People applying for housing assistance from Montgomery County will no longer need to file paper applications starting Aug. 24 because they will be able to apply online.

A new Web site from the Housing Opportunities Commission of Montgomery County will allow applicants to submit a single form to apply to multiple housing programs. The system will also reopen housing program waitlists that have been closed since 2008.

It will be the first all-electronic application system in the country, said HOC Executive Director Stacy Spann. “We’re trying to change how people think about housing people.”

The original application was available only on paper and required applicants to submit various forms for each individual housing program.

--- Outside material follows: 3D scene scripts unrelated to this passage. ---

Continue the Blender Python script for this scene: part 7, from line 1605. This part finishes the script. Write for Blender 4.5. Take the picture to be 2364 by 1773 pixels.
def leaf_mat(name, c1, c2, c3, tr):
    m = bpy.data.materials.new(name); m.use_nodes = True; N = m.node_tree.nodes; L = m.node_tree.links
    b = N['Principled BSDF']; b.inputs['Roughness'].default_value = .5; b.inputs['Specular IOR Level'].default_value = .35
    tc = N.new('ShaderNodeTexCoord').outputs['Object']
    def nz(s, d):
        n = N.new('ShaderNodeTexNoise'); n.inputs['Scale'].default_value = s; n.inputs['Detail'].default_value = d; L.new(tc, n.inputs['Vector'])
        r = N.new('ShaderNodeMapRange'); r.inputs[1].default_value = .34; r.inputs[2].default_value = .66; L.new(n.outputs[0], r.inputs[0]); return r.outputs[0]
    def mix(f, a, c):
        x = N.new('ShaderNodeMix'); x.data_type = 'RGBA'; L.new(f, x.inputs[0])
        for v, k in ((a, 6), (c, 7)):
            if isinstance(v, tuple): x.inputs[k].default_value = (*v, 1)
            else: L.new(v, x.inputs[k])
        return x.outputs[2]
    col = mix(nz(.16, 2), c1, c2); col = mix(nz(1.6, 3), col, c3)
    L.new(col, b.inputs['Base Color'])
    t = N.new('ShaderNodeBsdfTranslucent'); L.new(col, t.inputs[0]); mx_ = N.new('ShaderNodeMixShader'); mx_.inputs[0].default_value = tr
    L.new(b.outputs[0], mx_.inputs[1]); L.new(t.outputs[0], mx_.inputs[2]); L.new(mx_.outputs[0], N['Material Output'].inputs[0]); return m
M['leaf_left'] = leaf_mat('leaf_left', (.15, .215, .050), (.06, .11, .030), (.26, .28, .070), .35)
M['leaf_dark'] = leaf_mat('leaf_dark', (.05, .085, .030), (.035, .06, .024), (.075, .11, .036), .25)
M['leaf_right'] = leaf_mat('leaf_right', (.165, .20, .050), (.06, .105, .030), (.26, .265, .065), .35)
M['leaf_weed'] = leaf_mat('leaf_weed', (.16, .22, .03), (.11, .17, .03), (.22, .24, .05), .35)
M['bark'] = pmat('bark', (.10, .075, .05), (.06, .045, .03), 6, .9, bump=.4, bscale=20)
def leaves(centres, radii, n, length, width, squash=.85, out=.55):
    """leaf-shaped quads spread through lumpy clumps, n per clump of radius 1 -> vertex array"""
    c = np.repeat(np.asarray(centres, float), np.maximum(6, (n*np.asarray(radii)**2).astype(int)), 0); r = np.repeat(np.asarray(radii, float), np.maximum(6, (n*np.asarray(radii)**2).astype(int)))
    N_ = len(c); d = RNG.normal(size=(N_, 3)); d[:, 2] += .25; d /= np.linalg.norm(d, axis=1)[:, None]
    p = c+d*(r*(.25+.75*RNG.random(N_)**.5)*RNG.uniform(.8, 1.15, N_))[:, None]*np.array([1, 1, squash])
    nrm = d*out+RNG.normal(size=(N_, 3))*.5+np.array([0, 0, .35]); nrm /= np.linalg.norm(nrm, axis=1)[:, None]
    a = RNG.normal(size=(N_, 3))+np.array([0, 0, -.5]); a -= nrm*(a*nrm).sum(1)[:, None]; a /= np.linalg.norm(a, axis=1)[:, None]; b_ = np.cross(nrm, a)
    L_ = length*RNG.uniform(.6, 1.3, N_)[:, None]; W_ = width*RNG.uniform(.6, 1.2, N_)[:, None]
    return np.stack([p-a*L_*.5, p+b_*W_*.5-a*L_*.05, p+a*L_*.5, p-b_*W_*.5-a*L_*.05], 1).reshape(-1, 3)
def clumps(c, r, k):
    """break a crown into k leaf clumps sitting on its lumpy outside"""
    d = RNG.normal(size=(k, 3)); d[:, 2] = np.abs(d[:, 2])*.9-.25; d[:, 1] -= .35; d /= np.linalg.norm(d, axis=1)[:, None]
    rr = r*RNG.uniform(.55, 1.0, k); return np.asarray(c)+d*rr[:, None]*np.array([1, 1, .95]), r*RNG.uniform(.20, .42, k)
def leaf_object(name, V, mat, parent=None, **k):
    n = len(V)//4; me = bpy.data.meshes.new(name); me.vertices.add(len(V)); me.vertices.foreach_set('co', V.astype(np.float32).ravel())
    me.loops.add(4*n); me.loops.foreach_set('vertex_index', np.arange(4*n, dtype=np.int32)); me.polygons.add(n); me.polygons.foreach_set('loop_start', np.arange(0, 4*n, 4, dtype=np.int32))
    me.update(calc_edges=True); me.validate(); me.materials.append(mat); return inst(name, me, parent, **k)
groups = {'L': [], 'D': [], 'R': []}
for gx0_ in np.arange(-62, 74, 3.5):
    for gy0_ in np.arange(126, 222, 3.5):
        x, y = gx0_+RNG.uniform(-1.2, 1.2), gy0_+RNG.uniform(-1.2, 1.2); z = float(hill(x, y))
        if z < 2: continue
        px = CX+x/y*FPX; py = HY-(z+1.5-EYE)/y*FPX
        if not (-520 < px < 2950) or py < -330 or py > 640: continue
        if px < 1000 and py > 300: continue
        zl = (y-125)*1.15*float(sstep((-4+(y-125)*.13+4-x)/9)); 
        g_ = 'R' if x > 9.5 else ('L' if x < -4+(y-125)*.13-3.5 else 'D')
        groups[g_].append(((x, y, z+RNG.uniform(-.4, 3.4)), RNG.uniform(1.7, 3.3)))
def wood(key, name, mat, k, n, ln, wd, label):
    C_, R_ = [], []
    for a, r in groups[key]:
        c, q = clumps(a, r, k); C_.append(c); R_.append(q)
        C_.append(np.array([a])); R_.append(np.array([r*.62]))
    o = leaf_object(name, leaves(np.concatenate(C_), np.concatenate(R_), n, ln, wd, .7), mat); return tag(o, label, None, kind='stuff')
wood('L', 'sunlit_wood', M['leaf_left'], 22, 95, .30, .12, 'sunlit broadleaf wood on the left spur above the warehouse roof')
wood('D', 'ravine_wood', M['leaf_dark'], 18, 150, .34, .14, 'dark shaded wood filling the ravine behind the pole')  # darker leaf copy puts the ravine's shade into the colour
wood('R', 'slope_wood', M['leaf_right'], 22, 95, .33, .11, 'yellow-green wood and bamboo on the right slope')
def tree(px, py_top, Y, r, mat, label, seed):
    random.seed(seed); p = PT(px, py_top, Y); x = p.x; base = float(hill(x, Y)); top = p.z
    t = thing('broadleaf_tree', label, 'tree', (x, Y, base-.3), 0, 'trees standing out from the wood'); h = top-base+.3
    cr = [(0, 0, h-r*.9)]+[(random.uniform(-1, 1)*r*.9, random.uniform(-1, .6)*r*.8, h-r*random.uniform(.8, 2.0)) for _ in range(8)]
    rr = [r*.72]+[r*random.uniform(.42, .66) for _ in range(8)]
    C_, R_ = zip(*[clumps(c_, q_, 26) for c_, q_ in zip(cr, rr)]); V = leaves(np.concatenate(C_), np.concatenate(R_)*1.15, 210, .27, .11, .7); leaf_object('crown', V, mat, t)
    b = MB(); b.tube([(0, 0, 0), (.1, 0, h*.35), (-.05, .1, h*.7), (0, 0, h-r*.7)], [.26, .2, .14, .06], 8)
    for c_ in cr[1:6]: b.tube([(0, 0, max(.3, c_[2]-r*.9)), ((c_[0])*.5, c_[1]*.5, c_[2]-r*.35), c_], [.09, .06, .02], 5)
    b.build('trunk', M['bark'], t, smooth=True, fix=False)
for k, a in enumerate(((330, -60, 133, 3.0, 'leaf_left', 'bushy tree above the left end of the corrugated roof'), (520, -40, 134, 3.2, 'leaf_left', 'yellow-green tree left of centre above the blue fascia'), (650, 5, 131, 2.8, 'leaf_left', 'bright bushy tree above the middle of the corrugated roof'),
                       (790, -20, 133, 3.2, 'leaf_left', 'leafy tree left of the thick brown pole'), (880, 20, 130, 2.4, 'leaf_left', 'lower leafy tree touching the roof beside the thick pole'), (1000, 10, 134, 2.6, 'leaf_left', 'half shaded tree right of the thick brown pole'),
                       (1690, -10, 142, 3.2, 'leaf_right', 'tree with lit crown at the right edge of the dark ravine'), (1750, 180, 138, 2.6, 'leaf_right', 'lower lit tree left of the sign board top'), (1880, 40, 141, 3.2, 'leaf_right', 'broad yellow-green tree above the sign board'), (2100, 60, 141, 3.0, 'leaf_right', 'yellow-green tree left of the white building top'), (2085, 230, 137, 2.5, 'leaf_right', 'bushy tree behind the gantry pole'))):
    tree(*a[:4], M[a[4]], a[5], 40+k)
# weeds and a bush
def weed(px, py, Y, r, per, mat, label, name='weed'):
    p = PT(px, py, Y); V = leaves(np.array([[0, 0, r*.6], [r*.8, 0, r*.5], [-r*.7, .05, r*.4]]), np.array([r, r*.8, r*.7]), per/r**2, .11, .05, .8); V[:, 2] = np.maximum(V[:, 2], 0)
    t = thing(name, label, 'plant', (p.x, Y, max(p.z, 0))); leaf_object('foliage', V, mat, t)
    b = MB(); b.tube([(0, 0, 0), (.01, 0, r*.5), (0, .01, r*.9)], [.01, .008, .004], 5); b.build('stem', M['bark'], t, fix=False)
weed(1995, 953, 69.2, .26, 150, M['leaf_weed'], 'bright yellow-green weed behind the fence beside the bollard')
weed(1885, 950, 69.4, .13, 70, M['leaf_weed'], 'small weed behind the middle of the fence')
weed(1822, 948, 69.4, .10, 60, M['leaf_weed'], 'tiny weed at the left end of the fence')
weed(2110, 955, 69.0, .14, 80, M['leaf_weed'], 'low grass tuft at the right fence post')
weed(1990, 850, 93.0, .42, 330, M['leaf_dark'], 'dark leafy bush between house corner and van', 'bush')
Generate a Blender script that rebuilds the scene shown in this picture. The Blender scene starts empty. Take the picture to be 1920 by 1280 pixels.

“You want an onion for your recipe,” Spann explained. “You want someone to tell you, ‘Here are all the onions — let’s match you up with the one you like the most.’ ”

The change does not make any additional housing available, but officials hope it will make assigning and matching housing more efficient and make turnover more timely. The new platform will also be accessible at computer kiosks at county libraries and at all HOC offices.

The agency had long reconsidered revamping the paper application system, Spann said, but the new system took three years and about $150,000 to build. Administrators hope it will also streamline the back-end process of contacting housing applicants once they’ve been matched with a program.

With the paper system, employees had to enter the data by hand into a database of people seeking assistance.

And in the time between filing applications and getting an offer of housing assistance, many applicants also move, change contact information or find alternative solutions, he said. As a result, HOC “has to contact six times the number of customers to fill one slot.”

Gina Smith, HOC’s chief operating officer, said the agency tested the platform with a handful of social-services organizations that work with similar groups.

“I expected to get an avalanche of pushback,” she said, adding that some people had been concerned that the online system might be unfriendly to older applicants. “But they were not at all stunned at the idea we were going electronic,” Smith said.

The agency plans to roll out the form in more languages, in addition to English and Spanish, and has uploaded YouTube video tutorials complete with soothing elevator music and audio instructions.

County and federal officials praised the transition Monday morning when they announced the system, which has already accepted more than 4,000 forms from disabled and elderly applicants who were granted access to the platform late last month.

“It’s a big deal,” said Montgomery County Council member Roger Berliner (D-Potomac-Bethesda). “This doesn’t create [housing], but the paperwork previously involved . . . the hassle factor was significant.”

During the early rollout, Joseph Udit, 73, who lives with his wife in an HOC property in Silver Spring, applied online for a housing voucher, which is accepted across the country. Because his daughter is disabled and his grandson hopes to move to California, he applied for a housing voucher when the new system launched “to be closer” to his immediate family.

“I have been absolutely lucky to be offered this,” said Udit, who has diabetes and has a pacemaker.